### TASK
Please copy all the lines that follow, word for word.

### DATA EXCERPT

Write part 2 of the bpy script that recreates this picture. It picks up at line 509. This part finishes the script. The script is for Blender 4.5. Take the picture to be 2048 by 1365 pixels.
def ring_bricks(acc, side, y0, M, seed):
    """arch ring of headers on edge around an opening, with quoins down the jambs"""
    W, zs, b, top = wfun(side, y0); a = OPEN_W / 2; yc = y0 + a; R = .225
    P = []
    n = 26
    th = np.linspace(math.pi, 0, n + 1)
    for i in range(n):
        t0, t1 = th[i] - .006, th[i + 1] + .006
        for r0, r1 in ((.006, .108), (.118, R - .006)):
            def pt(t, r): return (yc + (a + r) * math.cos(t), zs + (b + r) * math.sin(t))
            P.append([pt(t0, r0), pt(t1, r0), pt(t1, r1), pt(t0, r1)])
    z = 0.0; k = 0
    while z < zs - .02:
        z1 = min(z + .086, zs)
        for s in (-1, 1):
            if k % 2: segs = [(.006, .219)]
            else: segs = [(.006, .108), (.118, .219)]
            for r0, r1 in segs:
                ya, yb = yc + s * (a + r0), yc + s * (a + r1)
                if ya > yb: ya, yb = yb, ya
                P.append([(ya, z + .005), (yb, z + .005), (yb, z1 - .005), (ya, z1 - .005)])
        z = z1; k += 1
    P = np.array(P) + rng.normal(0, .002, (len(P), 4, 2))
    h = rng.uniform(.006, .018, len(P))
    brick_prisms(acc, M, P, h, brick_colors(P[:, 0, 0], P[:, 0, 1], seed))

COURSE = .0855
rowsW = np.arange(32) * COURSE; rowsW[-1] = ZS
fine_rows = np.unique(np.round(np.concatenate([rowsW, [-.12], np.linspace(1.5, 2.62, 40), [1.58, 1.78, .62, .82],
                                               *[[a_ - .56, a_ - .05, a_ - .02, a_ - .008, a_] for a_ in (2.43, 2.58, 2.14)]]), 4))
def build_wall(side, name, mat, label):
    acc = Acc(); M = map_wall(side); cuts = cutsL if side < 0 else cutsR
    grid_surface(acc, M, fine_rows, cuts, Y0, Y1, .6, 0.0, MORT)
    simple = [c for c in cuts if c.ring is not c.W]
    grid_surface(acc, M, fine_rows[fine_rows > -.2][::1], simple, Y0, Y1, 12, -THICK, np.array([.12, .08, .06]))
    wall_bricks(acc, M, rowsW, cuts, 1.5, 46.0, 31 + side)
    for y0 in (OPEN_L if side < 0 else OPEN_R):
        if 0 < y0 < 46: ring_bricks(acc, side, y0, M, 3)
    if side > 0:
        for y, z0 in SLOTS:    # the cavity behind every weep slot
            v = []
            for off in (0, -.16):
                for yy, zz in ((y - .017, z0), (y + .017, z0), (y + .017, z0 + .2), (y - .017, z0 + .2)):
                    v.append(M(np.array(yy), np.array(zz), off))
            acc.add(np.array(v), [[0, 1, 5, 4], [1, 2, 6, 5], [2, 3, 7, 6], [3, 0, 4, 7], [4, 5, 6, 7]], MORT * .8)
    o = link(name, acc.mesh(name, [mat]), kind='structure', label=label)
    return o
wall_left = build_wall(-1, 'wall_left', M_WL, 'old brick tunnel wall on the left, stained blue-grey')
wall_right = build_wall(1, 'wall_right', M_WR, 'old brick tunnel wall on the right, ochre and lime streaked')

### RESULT
Write part 2 of the bpy script that recreates this picture. It picks up at line 509. This part finishes the script. The script is for Blender 4.5. Take the picture to be 2048 by 1365 pixels.
def ring_bricks(acc, side, y0, M, seed):
    """arch ring of headers on edge around an opening, with quoins down the jambs"""
    W, zs, b, top = wfun(side, y0); a = OPEN_W / 2; yc = y0 + a; R = .225
    P = []
    n = 26
    th = np.linspace(math.pi, 0, n + 1)
    for i in range(n):
        t0, t1 = th[i] - .006, th[i + 1] + .006
        for r0, r1 in ((.006, .108), (.118, R - .006)):
            def pt(t, r): return (yc + (a + r) * math.cos(t), zs + (b + r) * math.sin(t))
            P.append([pt(t0, r0), pt(t1, r0), pt(t1, r1), pt(t0, r1)])
    z = 0.0; k = 0
    while z < zs - .02:
        z1 = min(z + .086, zs)
        for s in (-1, 1):
            if k % 2: segs = [(.006, .219)]
            else: segs = [(.006, .108), (.118, .219)]
            for r0, r1 in segs:
                ya, yb = yc + s * (a + r0), yc + s * (a + r1)
                if ya > yb: ya, yb = yb, ya
                P.append([(ya, z + .005), (yb, z + .005), (yb, z1 - .005), (ya, z1 - .005)])
        z = z1; k += 1
    P = np.array(P) + rng.normal(0, .002, (len(P), 4, 2))
    h = rng.uniform(.006, .018, len(P))
    brick_prisms(acc, M, P, h, brick_colors(P[:, 0, 0], P[:, 0, 1], seed))

COURSE = .0855
rowsW = np.arange(32) * COURSE; rowsW[-1] = ZS
fine_rows = np.unique(np.round(np.concatenate([rowsW, [-.12], np.linspace(1.5, 2.62, 40), [1.58, 1.78, .62, .82],
                                               *[[a_ - .56, a_ - .05, a_ - .02, a_ - .008, a_] for a_ in (2.43, 2.58, 2.14)]]), 4))
def build_wall(side, name, mat, label):
    acc = Acc(); M = map_wall(side); cuts = cutsL if side < 0 else cutsR
    grid_surface(acc, M, fine_rows, cuts, Y0, Y1, .6, 0.0, MORT)
    simple = [c for c in cuts if c.ring is not c.W]
    grid_surface(acc, M, fine_rows[fine_rows > -.2][::1], simple, Y0, Y1, 12, -THICK, np.array([.12, .08, .06]))
    wall_bricks(acc, M, rowsW, cuts, 1.5, 46.0, 31 + side)
    for y0 in (OPEN_L if side < 0 else OPEN_R):
        if 0 < y0 < 46: ring_bricks(acc, side, y0, M, 3)
    if side > 0:
        for y, z0 in SLOTS:    # the cavity behind every weep slot
            v = []
            for off in (0, -.16):
                for yy, zz in ((y - .017, z0), (y + .017, z0), (y + .017, z0 + .2), (y - .017, z0 + .2)):
                    v.append(M(np.array(yy), np.array(zz), off))
            acc.add(np.array(v), [[0, 1, 5, 4], [1, 2, 6, 5], [2, 3, 7, 6], [3, 0, 4, 7], [4, 5, 6, 7]], MORT * .8)
    o = link(name, acc.mesh(name, [mat]), kind='structure', label=label)
    return o
wall_left = build_wall(-1, 'wall_left', M_WL, 'old brick tunnel wall on the left, stained blue-grey')
wall_right = build_wall(1, 'wall_right', M_WR, 'old brick tunnel wall on the right, ochre and lime streaked')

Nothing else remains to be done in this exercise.